ROME https://rome.dev.java.net ROME is a set of open source Java tools for parsing, generating, and publishing RSS and Atom feeds.
SAX http://www.saxproject.org Event-based XML parser
STRUTS http://struts.apache.org/ Heavy-weight MVC framework, not used in the core of Sakai, but rather some components used as part of the occasional tool
Spring http://www.springsource.org Used extensively within the code base of Sakai. It is a broad framework that is designed to make building business applications simpler.
Tomcat http://tomcat.apache.org Servlet container
Velocity http://velocity.apache.org Templating
Wicket http://wicket.apache.org Web app development framework
Xalan http://xml.apache.org/xalan-j An XSLT (Extensible Stylesheet Language Transformation) processor for transforming XML documents into HTML, text, or other XML document types
xerces http://xerces.apache.org/xerces-j XML parser

For the reader who has downloaded and built Sakai from source code, you can automatically generate a list of current external dependencies via Maven. First, you will need to build the binary version and then print out the dependency report.

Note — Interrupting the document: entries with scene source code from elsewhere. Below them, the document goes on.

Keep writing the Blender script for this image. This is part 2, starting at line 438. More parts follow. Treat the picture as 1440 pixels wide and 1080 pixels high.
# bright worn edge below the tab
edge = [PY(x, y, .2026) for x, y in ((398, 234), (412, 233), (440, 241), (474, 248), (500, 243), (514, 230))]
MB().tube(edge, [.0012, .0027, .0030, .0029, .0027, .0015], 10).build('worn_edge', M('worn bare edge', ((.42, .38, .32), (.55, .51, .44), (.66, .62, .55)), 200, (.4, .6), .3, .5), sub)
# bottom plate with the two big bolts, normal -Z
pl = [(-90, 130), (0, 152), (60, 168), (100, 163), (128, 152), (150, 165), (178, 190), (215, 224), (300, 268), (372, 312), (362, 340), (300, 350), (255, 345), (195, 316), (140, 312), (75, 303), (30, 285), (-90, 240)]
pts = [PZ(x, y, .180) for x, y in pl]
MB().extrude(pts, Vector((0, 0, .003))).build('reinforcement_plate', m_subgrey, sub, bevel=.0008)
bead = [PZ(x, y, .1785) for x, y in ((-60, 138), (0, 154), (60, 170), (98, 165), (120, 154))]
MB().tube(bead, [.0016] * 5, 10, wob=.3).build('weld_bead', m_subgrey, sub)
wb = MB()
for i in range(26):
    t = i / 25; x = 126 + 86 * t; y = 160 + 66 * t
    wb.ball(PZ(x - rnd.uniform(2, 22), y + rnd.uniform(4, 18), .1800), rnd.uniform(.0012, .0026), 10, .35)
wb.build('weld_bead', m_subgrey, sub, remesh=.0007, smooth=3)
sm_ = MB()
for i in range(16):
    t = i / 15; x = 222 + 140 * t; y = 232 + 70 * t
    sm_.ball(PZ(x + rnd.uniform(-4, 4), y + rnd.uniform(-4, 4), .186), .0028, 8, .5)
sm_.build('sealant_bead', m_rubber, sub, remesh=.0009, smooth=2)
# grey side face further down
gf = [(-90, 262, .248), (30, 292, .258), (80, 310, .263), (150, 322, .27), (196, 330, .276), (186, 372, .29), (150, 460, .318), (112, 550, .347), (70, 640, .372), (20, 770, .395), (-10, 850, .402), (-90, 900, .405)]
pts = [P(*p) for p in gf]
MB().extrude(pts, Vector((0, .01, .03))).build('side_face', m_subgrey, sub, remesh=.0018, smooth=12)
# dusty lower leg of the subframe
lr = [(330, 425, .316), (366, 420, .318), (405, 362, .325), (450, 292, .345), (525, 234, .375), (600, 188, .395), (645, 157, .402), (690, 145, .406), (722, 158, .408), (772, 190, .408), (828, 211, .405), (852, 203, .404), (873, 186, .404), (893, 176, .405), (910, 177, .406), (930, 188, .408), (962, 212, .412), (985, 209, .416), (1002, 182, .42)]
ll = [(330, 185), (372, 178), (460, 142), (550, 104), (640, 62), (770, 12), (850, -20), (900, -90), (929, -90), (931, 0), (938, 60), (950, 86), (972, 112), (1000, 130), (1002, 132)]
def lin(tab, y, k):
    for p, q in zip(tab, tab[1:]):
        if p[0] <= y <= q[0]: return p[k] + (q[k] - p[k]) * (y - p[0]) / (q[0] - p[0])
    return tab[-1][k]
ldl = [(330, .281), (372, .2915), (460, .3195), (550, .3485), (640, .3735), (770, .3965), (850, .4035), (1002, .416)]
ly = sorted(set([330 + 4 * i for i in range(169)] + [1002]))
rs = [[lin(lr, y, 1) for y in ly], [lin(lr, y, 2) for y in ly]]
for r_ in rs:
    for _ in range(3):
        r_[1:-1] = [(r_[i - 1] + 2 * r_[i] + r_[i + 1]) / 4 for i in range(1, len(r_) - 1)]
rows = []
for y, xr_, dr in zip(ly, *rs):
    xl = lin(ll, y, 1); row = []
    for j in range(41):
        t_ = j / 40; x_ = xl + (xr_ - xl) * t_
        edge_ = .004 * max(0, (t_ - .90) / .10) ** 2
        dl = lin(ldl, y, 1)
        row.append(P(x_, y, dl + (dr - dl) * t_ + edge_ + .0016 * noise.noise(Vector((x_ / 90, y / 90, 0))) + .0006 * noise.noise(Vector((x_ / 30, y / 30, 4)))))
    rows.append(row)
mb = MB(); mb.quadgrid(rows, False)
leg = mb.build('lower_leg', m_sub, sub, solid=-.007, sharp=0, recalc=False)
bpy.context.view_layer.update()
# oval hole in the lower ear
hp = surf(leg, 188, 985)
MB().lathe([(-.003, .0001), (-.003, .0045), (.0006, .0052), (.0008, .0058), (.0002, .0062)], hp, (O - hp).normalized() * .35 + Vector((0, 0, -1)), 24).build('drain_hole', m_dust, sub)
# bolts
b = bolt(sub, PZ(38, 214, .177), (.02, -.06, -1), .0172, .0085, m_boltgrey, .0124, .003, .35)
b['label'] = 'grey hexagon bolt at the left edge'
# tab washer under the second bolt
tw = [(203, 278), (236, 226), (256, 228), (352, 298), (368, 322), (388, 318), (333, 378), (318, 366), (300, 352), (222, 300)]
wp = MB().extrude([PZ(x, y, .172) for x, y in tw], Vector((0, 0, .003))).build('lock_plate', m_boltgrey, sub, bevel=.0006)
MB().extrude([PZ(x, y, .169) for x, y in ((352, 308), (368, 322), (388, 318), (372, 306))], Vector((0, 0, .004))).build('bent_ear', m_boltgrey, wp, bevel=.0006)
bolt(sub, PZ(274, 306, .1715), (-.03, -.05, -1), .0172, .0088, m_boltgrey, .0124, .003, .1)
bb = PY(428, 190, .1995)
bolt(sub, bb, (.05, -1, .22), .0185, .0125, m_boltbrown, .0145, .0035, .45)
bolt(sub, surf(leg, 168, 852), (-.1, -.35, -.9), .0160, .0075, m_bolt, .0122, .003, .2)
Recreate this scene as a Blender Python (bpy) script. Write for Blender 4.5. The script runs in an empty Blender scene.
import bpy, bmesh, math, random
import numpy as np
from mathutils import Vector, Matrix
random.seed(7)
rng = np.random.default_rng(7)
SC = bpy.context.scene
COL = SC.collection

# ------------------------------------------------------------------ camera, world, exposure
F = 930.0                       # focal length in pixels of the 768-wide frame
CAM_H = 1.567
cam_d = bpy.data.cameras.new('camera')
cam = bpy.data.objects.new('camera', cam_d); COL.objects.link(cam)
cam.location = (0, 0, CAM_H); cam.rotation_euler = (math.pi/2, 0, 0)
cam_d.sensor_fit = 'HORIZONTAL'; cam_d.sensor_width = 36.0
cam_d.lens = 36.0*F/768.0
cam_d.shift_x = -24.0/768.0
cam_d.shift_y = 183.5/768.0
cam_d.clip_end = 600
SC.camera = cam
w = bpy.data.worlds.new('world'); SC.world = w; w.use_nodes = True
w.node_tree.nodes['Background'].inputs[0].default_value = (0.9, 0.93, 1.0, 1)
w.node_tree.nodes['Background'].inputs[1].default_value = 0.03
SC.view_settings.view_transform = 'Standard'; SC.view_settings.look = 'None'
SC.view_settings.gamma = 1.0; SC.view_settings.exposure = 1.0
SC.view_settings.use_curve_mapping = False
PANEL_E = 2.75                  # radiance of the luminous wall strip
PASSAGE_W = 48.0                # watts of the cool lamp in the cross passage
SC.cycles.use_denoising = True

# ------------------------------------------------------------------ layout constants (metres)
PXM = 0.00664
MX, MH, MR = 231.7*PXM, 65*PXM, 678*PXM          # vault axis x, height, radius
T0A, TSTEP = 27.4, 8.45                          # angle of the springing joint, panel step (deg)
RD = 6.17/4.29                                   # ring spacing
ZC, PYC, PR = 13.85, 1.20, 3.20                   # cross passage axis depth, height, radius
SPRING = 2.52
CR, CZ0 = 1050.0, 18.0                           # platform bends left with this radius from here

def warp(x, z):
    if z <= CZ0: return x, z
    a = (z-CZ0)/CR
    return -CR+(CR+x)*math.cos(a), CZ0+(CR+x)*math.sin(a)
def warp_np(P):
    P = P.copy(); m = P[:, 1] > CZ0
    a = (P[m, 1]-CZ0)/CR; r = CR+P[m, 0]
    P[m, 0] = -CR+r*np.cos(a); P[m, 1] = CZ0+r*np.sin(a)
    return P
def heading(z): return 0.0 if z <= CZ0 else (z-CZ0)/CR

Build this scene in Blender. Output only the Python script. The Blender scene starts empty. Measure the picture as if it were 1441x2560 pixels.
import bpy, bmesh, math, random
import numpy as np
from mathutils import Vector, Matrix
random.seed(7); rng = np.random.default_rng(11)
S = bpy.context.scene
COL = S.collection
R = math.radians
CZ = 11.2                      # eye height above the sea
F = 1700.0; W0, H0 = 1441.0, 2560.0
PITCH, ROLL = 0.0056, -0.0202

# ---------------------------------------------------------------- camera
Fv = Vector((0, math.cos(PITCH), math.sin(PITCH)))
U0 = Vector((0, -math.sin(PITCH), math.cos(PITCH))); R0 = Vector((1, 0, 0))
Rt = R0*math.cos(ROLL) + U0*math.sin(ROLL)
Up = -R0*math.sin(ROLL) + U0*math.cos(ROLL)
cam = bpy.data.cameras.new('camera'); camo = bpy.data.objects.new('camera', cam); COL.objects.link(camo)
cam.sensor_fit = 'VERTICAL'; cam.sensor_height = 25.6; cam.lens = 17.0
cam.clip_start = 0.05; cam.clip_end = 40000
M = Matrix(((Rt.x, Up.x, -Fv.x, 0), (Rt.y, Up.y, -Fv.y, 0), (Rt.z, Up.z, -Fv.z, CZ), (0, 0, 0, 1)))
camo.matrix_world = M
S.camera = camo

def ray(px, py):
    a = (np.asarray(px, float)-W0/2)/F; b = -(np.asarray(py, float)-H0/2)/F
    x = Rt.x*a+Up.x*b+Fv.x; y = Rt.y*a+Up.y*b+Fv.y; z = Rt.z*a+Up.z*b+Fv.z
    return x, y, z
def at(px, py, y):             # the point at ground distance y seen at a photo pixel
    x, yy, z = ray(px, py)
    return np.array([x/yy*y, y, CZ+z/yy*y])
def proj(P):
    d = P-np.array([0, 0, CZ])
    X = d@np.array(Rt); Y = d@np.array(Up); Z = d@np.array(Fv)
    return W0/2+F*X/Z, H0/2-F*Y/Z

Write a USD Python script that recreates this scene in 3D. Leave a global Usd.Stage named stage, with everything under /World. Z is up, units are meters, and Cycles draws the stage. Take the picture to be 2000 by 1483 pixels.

To achieve this from within the top-level directory of the source code, you can run the following commands:

mvn -Ppack-demo install
mvn dependency:list

The table is based on an abbreviated version of the dependency list, generated from the source code from March 2009.

For those of you wishing to dive into the depths of Sakai, you can search the home pages mentioned in the table.

In summary, Spring is the most important underlying third-party framework and Sakai spends a lot of its time manipulating XML.